Ondandır, karaya ak, aka kara deme kolaycılığımız.

Ondandır, Yüce Kitabımızın emirlerini bir kenara koyarak, Fetullah gibi dolar aşığı, Cübbeli gibi para taparları kendimize rehber seçmemiz.

Ondandır, sorgulama gibi bir değerimizi bile birilerine ihale etmemiz ve onun sorgulamalarından çıkan sonuçlara kayıtsız şartsız baş eğmemiz.

Yukarıdaki kavramlar siyasette kalmadı ama, bürokraside de hak getire.

Yargıda diye sorduğunuzu duyar gibiyim.

Yargıtay’ın Anayasa Mahkemesi'ne kafa tutan kararlarına bakın, anlarsınız.

Ya da Can Atalay ya da Gezi, ya da İBB Davasına, davalarına..

Kokuşmuş, çürümüş, çürütülmüş bir yapı ile karşı karşıyayız biliyor musunuz?

Sadece bir yılda Cumhurbaşkanına hakaretten 50 binin üzerinde işlem yapıldı. 5 binin üzerinde dava açıldı. Yüzlerce mahkumiyet kararı verildi.

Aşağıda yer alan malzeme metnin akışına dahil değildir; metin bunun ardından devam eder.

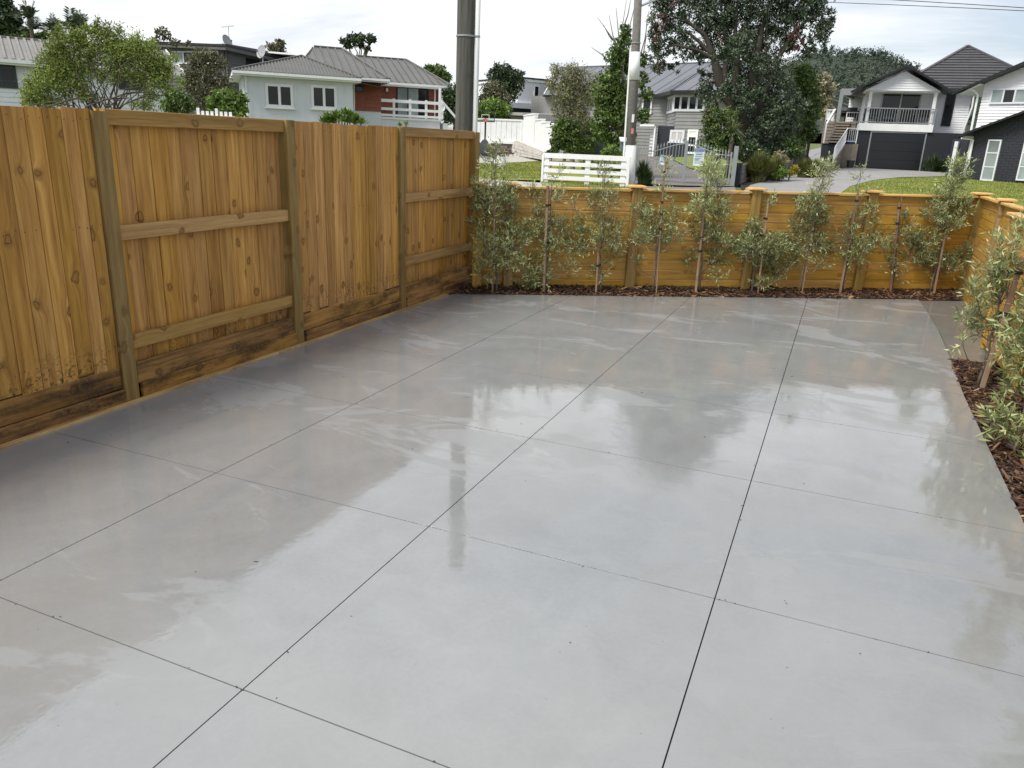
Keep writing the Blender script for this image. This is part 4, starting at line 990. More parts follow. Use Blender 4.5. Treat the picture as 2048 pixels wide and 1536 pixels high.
tops = [(1046,1068,231), (1069,1082,241), (1082,1092,246), (1092,1103,254), (1103,1112,249)]
for a, b, t in tops:
    u, v = F.x(a, 270), F.x(b, 270)
    MB().box(u+.01, v-.01, 0, .22, -.3, F.z((a+b)/2, t)).build('wall_panel', MT['blockwall'], F.root)
    MB().box(u-.02, v+.0, -.04, .26, F.z((a+b)/2, t)+.002, F.z((a+b)/2, t)+.09).build('coping', MT['white'], F.root)
F = Facade('stone_planter', 'low curved planter of stacked pale stones below the white wall', 'planter', 1024, 58, 1088, 45)
R = np.random.default_rng(5); ln = F.x(1088, 300)
for j in range(4):
    xx = 0
    while xx < ln:
        w = R.uniform(.5, 1.1); hz_ = 1.0*(1-.7*xx/ln)/4
        MB().box(xx+.02, min(ln, xx+w)-.02, -.05+R.uniform(-.04, .04)+.05*j, .35, hz_*j+.01, hz_*(j+1)-.01).build('stone', MT['stone'], F.root); xx += w
F.part('fill', MB().prism([(0, .1, .98), (ln, .1, .26), (ln, 2.0, .26), (0, 2.0, .98)], (0, 0, -.3)), MT['stone'])
b = base(970, 52); hoop = thing('basketball_hoop', 'portable basketball hoop with clear backboard on a dark base standing on the drive', 'basketball hoop', b, math.atan2(HR.y, HR.x))
pz = lambda y: at(969, y, 52).z-b.z
m = MB(); m.v = [(-.75, -.6, 0), (.65, -.6, 0), (.65, .6, 0), (-.75, .6, 0), (-.7, -.55, .22), (.6, -.55, .22), (.6, .55, .22), (-.7, .55, .22), (-.14, -.1, pz(279)), (.12, -.1, pz(279)), (.12, .1, pz(279)), (-.14, .1, pz(279))]
m.f = [(3, 2, 1, 0), (8, 9, 10, 11)]+[(i, (i+1) % 4, 4+(i+1) % 4, 4+i) for i in range(4)]+[(4+i, 4+(i+1) % 4, 8+(i+1) % 4, 8+i) for i in range(4)]
m.build('base', MT['terr'], hoop); MB().tube([(0, 0, pz(280)-.1), (0, 0, pz(235))], .06, 8).build('pole', MT['terr'], hoop)
zb0, zb1 = pz(244), pz(222); bb = MB().box(-.6, .6, -.30, -.26, zb0, zb0+.07).box(-.6, .6, -.30, -.26, zb1-.05, zb1).box(-.6, -.55, -.30, -.26, zb0, zb1).box(.55, .6, -.30, -.26, zb0, zb1).build('backboard_frame', MT['terr'], hoop)
bq = MB().box(-.25, .25, -.315, -.302, zb0+.12, zb0+.15).box(-.25, .25, -.315, -.302, zb0+.42, zb0+.45).box(-.25, -.22, -.315, -.302, zb0+.12, zb0+.45).box(.22, .25, -.315, -.302, zb0+.12, zb0+.45); bq.build('target_square', MT['white'], hoop)
k = NB('clear_acrylic'); k.b.inputs['Base Color'].default_value = (.7, .75, .75, 1); k.b.inputs['Roughness'].default_value = .1; k.b.inputs['Transmission Weight'].default_value = 1; k.b.inputs['IOR'].default_value = 1.05
MB().box(-.55, .55, -.285, -.275, zb0+.07, zb1-.05).build('backboard', k.m, hoop)
m = MB(); m.tube([(.23*math.cos(t*.4488), -.55+.23*math.sin(t*.4488), zb0+.14) for t in range(15)], .02, 5); m.box(-.12, .12, -.33, -.30, zb0+.02, zb0+.2); m.build('rim', MT['pink'], hoop)

# ================================================================== grey two-storey house behind the large tree
F = Facade('grey_house', 'grey two-storey weatherboard house with corner sunroom and blue-grey iron roof', 'house', 1345, 57, 1470, 54)
zb = -.9
Zt, Zm = F.z(1380, 188), F.z(1380, 222); xR = F.x(1470, 240)
wl = MB().laps([(0, 0, zb), (xR, 0, zb), (xR, 0, Zt+.2), (0, 0, Zt+.2)], .24, .036, (0, -1, 0)).box(0, xR, .004, 7, zb, Zt+.2)
# receding side of the bay (runs back and left)
sd = Vector((-2.6, 3.4, 0)); sn = Vector((-3.4, -2.6, 0)).normalized(); zl0 = F.z(1340, 252)
wl.laps([(sd.x, sd.y, zl0), (-.004, .004, zl0), (-.004, .004, Zt+.2), (sd.x, sd.y, Zt+.2)], .24, .036, sn); wl.prism([(sd.x, sd.y+.02, zl0), (0, .02, zl0), (2, 4, zl0)], (0, 0, Zt+.2-zl0))
F.part('weatherboards', wl, MT['midgrey'])
window(F, F.x(1347, 200), F.x(1412, 200), F.z(1380, 223), F.z(1380, 189), -.02, MT['palegrey'], MT['pane'], (.25, .5, .75), .16, .08)
sw = MB(); swp = MB(); tang = -sd.normalized(); zz0, zz1 = F.z(1338, 221), F.z(1338, 190)
for i in range(5): p = sd+tang*(sd.length*(.1+.86*i/4)); sw.bar(p+sn*.04+Z*zz0, p+sn*.04+Z*zz1, .14, .10, sn)
for z in (zz0, zz1): sw.bar(sd*.97+sn*.05+Z*z, sd*.03+sn*.05+Z*z, .11, .14)
w_ = F.part('window', sw, MT['white']); swp.prism([sd*.94+sn*.035+Z*zz0, sd*.06+sn*.035+Z*zz0, sd*.06+sn*.035+Z*zz1, sd*.94+sn*.035+Z*zz1], -sn*.02); swp.build('pane', MT['pane'], w_)
# wall set back to the left, lower floor under the bay
wl = MB().laps([(-7, 3.6, zb), (-2.6, 3.6, zb), (-2.6, 3.6, Zt), (-7, 3.6, Zt)], .24, .036, (0, -1, 0)).box(-16, -2.6, 3.604, 10, zb, Zt+.2); F.part('weatherboards', wl, MT['midgrey'])
window(F, F.x(1268, 200, 3.5), F.x(1305, 200, 3.5), F.z(1290, 228, 3.5), F.z(1290, 195, 3.5), 3.56, MT['white'], [MT['pane2'], MT['pane']], (.5,), .14, .08)
window(F, F.x(1340, 280), F.x(1369, 280), F.z(1355, 284), F.z(1355, 260), -.02, MT['palegrey'], MT['cream'], (.5,), .16, .08, True)
window(F, F.x(1375, 280), F.x(1396, 280), F.z(1386, 308), F.z(1386, 259), -.02, MT['white'], [MT['pane'], MT['pane'], MT['white']], (), .14, .08, trans=(.36, .72), name='back_door')
F.part('dark_base', MB().box(F.x(1338, 300), F.x(1372, 300), -.05, -.03, zb, F.z(1355, 286)), MT['navy'])
F.part('entry_recess', MB().box(F.x(1314, 280, .3), -.03, .3, 3.5, zb, F.z(1325, 252, .3)), MT['navy'])
F.part('porch_roof', MB().box(F.x(1284, 251, .0), F.x(1313, 251, .0), -.3, 3.4, F.z(1300, 253), F.z(1300, 249)), MT['white']); F.part('porch_post', MB().box(F.x(1309, 280), F.x(1312, 280), -.2, -.08, zb, F.z(1310, 253)), MT['white'])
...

Onlarca çocuk suçlandı.

Acı olanı, haklarında dava açılması gereken güruh ise görünmez ellerce korunuyor, kollanıyor.

Tepede yaratılan gerilim, ister istemez tabana yansıyor, söyleyecek söz, kullanılacak üslup ve kültürden yoksun insanlar, karşıya küfür ve hakaret ederek, yumruk atarak, silah göstererek ya da siyasi kürsülerden tehditler savurarak sonuç almaya çalışıyor.

Ondandır, milletimizi bu gerilim hattından hemen uzaklaştırmamız, yeniden birbirimizi anlamayı öğretmemiz, öğrenmemizin zorunluluğu, gerekliliği.

Hiç düşündünüz mü?

Emniyet ile ilgili bir törende, teşkilat mensuplarının, ‘Cumhurbaşkanının can güvenliği için polislerin bellerindeki silahların şarjörlerinin alındığı başka bir ülke var mı?'

Bizde yaşandı, yaşanıyor böylesi hazin durumlar.

Hiç düşündünüz mü?

Her yıl 70 dolayında cezaevi inşa edilmesine rağmen, cezaevlerinin tıklım tıklım olduğu başka bir ülke var mı?

Hiç düşündünüz mü?

Her yıl her kentinde, birkaç tane icra dairesi açıldığı halde, dosya dağlarının eritilemediği başka bir ülke var mı?

Hiç düşündünüz mü?

Eğitim sistemi, yılda bir-iki kez değişen başka bir ülke var mı?

Hiç düşündünüz mü?

Resim, heykel, bale gibi sanatların suç haline getirildiği başka bir ülke var mı?

Hiç düşündünüz mü, ilk ınternet bağlantısının yapıldığı Boğaziçi Üniversitesi Bilgisayar Mühendisliği Bölümünün ınternetinin yönetim tarafından kesilebileceğini. Dünyanın gıptayla izlediği bu üniversitenin öğretim kadrosuna dünyanın zindan edilebileceğini.

İşte bundandır, yukarıdaki değerlere hasret kalışımız.

İşte bundandır, bu hale gelişimiz.

Sizi bilmem, ama net olarak görüyor ve haykırıyorum;

Bizi yönetenler, ülkemizi, milletimizi ilkel Asya-Afrika toplumlarının bir parçası haline getirmeye çalışıyor.

Büyük ölçüde başarılı da oldular.

O nedenle çağdaşlıktan, bilimden, teknolojiden, sanattan ürken, kaba kuvveti dayatan politikalar izleniyor.

Türkiye Büyük Millet Meclisi çatısı altında bile milletvekillerinin birbirine hakaret ederek, yumruk atarak karşısındakini susturmaya çalışması, yani yaşanan ilkel görüntüler, iktidar politikasının bir sonucudur.

Çıkış, eğitimde, siyasette, üretimde, Atatürk'ün temellerini attığı fabrika ayarlarına yeniden dönmektir.